Godspeed to Olympos, Sun, 03 Sep 2023 | written by Simon
Simon at a City in Europe, Serbia

I set off towards Belgrade making a stop at Sremsky Karlovsky. It’s a cute little village with a lot of wineries and I quaint little centre. I stumbled upon a mass in the orthodox church and the one thing that immediately struck me was the choir singing together with the priest and bringing a little bit more beauty into the mass.

In Belgrade, I managed to find a parking spot right in front of the Nicola Tesla Museum. Coming here on Sunday was a good call, as parking is free. There are hourly tours at the museum and one the one starting next was in Serbian, so I went to the church of San Sawa first. San Saba is the patron saint of the Serbian orthodox church, which he established after Serbia gained independence from the Byzantine Empire. After the Ottomans have conquered these lands, they took the relics of San Sawa, transported them to Belgrade, and burnt them. On the 300th anniversary of that event, towards the end of the 19th century, the Serbs decided to build the massive church modelled on the Hagia Sophia to honour the saint. They started in the 20s, but WW2 and then the Communist occupation made it impossible to complete it. The construction was only resumed in the 80s and finished in the 00’s, so it’s all pretty fresh. The sheer scale and the decorations are impressive, but it’s certainly more of a monument than a church.

I went back to the Tesla Museum for the guided tour and it was an equal measures impressed and disappointed. I was impressed because they had some of Tesla’s inventions and demonstrated their working, including a massive coil sending 500,000 Volt through the air to light up a bunch of light bulbs. But also disappointed, because the museum is actually really small and there isn’t that much in there. The most precious exhibit of course is an urn with Tesla’s ashes. He died in the US and it’s really interesting that his remains were brought to Belgrade, as Tesla has only been in the city once for three days and his entire life and he wasn’t even born in the modern Serbian territory.

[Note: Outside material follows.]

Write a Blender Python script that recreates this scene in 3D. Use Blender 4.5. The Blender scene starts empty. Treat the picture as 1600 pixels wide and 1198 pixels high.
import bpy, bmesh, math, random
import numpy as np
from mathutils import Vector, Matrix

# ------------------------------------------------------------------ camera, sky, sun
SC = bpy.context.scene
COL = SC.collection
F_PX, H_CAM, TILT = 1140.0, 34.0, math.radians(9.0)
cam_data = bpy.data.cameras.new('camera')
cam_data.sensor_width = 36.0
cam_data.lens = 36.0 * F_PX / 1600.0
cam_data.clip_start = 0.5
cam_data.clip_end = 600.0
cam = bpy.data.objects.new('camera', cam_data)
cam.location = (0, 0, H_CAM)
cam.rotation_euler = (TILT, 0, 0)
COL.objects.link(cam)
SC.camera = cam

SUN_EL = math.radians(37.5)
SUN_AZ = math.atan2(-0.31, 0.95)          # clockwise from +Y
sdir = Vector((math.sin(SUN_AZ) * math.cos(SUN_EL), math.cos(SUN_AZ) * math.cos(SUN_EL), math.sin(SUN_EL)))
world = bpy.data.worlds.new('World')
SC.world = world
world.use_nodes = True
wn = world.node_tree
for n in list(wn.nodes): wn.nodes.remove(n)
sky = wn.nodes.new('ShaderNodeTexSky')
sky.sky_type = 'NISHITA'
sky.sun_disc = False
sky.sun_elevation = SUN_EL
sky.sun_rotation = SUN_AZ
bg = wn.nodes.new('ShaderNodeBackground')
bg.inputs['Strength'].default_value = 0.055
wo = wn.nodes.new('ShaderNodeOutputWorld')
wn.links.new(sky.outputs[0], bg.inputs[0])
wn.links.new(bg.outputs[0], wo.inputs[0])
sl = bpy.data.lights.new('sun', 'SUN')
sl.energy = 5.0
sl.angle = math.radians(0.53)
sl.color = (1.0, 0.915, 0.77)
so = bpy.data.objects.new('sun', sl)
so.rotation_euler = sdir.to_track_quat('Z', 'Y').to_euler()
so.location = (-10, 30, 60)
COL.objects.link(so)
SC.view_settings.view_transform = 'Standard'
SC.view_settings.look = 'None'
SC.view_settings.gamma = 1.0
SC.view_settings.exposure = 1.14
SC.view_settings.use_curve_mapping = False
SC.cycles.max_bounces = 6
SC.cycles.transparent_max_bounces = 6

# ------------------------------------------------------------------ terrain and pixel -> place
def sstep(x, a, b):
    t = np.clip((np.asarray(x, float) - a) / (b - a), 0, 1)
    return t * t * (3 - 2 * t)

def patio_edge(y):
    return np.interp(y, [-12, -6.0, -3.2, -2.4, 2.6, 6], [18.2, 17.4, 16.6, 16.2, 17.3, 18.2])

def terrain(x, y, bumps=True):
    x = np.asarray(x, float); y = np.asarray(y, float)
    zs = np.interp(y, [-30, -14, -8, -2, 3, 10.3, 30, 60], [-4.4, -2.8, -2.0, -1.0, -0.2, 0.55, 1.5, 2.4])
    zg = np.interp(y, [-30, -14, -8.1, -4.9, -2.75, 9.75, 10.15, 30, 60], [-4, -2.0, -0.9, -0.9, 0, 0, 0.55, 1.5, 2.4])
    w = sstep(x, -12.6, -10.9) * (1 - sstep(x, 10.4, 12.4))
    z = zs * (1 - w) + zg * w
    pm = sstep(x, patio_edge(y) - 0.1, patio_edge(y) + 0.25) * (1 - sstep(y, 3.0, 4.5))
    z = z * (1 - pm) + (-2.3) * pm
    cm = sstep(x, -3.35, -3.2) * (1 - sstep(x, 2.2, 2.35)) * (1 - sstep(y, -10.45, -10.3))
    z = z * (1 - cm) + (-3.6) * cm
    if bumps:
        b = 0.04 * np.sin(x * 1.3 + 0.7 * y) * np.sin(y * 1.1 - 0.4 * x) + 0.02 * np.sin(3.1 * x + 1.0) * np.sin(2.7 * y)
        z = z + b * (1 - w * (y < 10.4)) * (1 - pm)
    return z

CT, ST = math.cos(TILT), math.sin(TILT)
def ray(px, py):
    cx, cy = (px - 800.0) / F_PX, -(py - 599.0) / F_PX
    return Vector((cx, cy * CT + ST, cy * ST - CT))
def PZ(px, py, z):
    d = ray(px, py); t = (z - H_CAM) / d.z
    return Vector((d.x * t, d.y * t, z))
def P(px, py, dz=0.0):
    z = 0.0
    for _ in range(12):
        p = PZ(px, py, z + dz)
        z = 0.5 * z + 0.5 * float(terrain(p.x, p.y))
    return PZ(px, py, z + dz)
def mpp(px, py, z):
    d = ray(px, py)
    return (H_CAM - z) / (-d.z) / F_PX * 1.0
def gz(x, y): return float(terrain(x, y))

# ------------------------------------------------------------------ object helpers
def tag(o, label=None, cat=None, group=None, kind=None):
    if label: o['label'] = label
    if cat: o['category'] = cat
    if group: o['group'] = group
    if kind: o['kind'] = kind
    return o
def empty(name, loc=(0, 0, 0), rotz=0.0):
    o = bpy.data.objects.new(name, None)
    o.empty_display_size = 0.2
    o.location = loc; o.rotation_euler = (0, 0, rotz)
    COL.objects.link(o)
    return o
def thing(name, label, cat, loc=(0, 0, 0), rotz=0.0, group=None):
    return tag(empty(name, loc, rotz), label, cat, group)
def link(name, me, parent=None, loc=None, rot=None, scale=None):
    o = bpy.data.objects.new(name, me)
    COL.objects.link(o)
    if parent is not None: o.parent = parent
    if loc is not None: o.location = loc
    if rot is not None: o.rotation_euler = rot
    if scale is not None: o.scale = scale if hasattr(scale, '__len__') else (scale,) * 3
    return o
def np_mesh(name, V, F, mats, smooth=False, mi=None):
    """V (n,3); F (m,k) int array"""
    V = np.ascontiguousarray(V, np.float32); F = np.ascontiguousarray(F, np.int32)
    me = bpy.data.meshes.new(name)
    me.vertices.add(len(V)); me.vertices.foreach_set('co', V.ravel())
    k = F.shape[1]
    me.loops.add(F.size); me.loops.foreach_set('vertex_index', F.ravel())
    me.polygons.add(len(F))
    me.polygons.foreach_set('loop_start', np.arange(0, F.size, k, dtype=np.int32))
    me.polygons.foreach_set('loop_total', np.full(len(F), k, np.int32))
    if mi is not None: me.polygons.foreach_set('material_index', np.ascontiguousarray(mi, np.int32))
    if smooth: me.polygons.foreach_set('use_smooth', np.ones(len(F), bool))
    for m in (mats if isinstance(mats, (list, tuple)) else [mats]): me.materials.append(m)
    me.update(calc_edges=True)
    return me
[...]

I went on to walk around town visiting San Mark’s church, the fortress, the state museum, and a bunch of other places. I’ve seen a couple more weddings and found that a brass orchestra is just a regular occurrence at those. There is a crazy amount of architectural mismatch of really ugly modern and hodgepodge neostyle buildings. The Republic Square in particular is a wonder of architectural mess with classicist State Museum and Opera, functionalist grey blocks, shitty Soviet office buildings and a very modern Marriott Hotel. It is remarkably ugly.

I find Belgrade to be a place that is probably worth living in more than it is worth visiting. There aren’t that many great monuments in here, but the city does seem to be teaming with life and it’s certainly has a very interesting alternative look and a party scene. It is also pretty international and I’ve heard quite a few languages spoken on the streets. It kind of makes me feel like home in Berlin a bit.

But it’s time to leave the cities behind. I’m not off to the deep countryside on a hunt for monasteries.